Direction - In full and without alteration, give the listing again.

Dataset extract -
..........

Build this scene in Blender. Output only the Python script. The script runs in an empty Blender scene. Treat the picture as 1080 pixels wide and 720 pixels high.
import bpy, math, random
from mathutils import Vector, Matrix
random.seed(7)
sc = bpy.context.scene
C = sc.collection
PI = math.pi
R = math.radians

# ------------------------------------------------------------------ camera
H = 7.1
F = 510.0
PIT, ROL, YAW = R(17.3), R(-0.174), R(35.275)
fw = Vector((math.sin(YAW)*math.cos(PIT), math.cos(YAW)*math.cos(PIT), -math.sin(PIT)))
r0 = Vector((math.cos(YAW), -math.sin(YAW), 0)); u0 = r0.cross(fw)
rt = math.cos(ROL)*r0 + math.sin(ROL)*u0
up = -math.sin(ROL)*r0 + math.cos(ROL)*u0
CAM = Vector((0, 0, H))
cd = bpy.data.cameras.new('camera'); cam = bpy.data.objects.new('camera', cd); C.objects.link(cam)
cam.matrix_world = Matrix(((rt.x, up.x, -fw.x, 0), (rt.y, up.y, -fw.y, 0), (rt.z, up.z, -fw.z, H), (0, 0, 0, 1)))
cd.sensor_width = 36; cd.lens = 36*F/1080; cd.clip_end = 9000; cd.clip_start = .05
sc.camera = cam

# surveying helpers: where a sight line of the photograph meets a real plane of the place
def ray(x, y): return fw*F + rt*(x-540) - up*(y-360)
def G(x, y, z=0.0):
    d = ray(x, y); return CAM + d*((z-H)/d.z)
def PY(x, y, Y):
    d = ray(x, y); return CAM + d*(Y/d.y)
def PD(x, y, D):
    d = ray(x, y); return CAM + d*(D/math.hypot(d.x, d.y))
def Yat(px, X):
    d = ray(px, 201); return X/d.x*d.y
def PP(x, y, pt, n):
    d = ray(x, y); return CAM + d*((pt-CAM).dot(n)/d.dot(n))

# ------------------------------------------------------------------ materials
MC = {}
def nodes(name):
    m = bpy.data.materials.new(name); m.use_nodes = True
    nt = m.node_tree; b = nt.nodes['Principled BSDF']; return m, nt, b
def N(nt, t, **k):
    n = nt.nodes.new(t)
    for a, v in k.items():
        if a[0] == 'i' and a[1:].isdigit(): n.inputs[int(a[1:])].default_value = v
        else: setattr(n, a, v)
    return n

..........

The answer -
Build this scene in Blender. Output only the Python script. The script runs in an empty Blender scene. Treat the picture as 1080 pixels wide and 720 pixels high.
import bpy, math, random
from mathutils import Vector, Matrix
random.seed(7)
sc = bpy.context.scene
C = sc.collection
PI = math.pi
R = math.radians

# ------------------------------------------------------------------ camera
H = 7.1
F = 510.0
PIT, ROL, YAW = R(17.3), R(-0.174), R(35.275)
fw = Vector((math.sin(YAW)*math.cos(PIT), math.cos(YAW)*math.cos(PIT), -math.sin(PIT)))
r0 = Vector((math.cos(YAW), -math.sin(YAW), 0)); u0 = r0.cross(fw)
rt = math.cos(ROL)*r0 + math.sin(ROL)*u0
up = -math.sin(ROL)*r0 + math.cos(ROL)*u0
CAM = Vector((0, 0, H))
cd = bpy.data.cameras.new('camera'); cam = bpy.data.objects.new('camera', cd); C.objects.link(cam)
cam.matrix_world = Matrix(((rt.x, up.x, -fw.x, 0), (rt.y, up.y, -fw.y, 0), (rt.z, up.z, -fw.z, H), (0, 0, 0, 1)))
cd.sensor_width = 36; cd.lens = 36*F/1080; cd.clip_end = 9000; cd.clip_start = .05
sc.camera = cam

# surveying helpers: where a sight line of the photograph meets a real plane of the place
def ray(x, y): return fw*F + rt*(x-540) - up*(y-360)
def G(x, y, z=0.0):
    d = ray(x, y); return CAM + d*((z-H)/d.z)
def PY(x, y, Y):
    d = ray(x, y); return CAM + d*(Y/d.y)
def PD(x, y, D):
    d = ray(x, y); return CAM + d*(D/math.hypot(d.x, d.y))
def Yat(px, X):
    d = ray(px, 201); return X/d.x*d.y
def PP(x, y, pt, n):
    d = ray(x, y); return CAM + d*((pt-CAM).dot(n)/d.dot(n))

# ------------------------------------------------------------------ materials
MC = {}
def nodes(name):
    m = bpy.data.materials.new(name); m.use_nodes = True
    nt = m.node_tree; b = nt.nodes['Principled BSDF']; return m, nt, b
def N(nt, t, **k):
    n = nt.nodes.new(t)
    for a, v in k.items():
        if a[0] == 'i' and a[1:].isdigit(): n.inputs[int(a[1:])].default_value = v
        else: setattr(n, a, v)
    return n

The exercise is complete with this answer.